Tesla, Inc. (NASDAQ:TSLA) hasn’t seen an appreciable volume lift from the series of price cuts it has announced since January this year. As a Tesla executive bemoaned the sequential decline in the electric vehicle market in the first half of 2023, Future Fund’s Gary Black said he sees a recovery could be in the offing.
What Happened: Tesla’s VP of Investor Relations Martin Viecha said in a recent post on X, formerly Twitter, that global EV sales saw its first sequential decline in a long time in the first half of 2023. “Let’s see what happens in the 2nd half of this year,” he added.
Reposting his comments, Black said after the 2023 EV adoption pause, he expects EV adoption to re-accelerate in 2024 due to three factors. The fund manager said the $7,500 U.S. EV tax credit allowed under the Inflation Reduction Act 2022 will go to off-invoice on Jan. 1, 2024, and the $7,500 reduction will be reflected in lower monthly payments.
Secondly, category news driven by the Cybertruck launch will spark new interest in all EVs, Black said. Thirdly, renewed interest in global EV adoption is likely as autonomous driving systems reach Level 3 and Level 4 automation, he added.

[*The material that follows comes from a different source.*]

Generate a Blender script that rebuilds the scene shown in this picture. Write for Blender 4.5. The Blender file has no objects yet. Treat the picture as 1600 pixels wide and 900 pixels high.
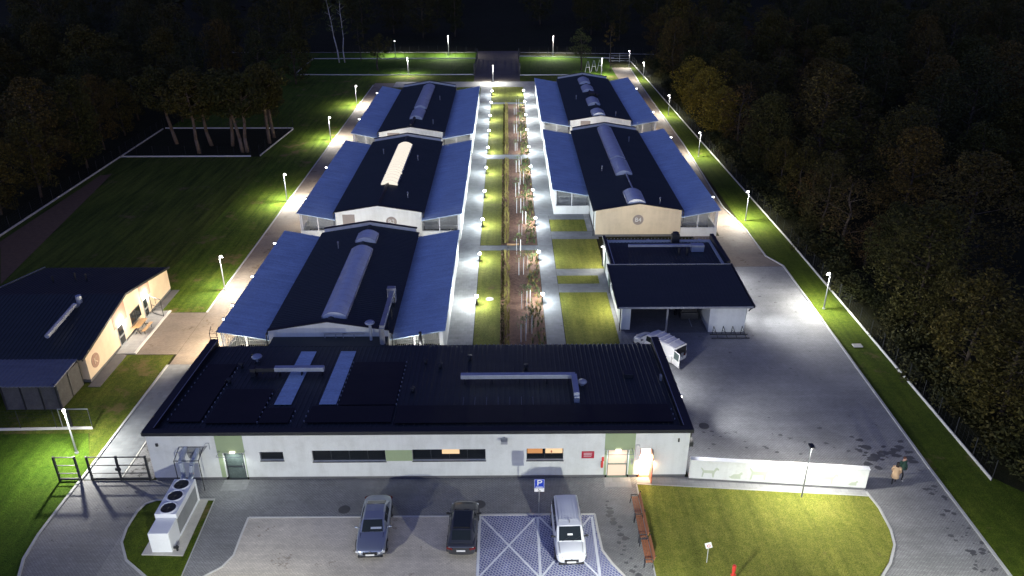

Why It’s Important: The slow uptake of EVs prompted a price war among EV manufacturers, spearheaded by Tesla. While Tesla could afford to take a hit to its margins due to its being profitable and the scale of its manufacturing, the flurry of new entrants, which thronged the EV market, has found the going tough. This has been reflected in the stock prices of these startups.
Tesla CEO Elon Musk has been blaming the economy for the predicament, although critics suggest it is an excuse. If the Federal Reserve begins reversing its rate hikes and the economic uncertainty ceases to be an overhang, a reversal could be in the cards.
In premarket trading on Monday, Tesla stock rose 1.30% to $210, according to Zenger News Pro data.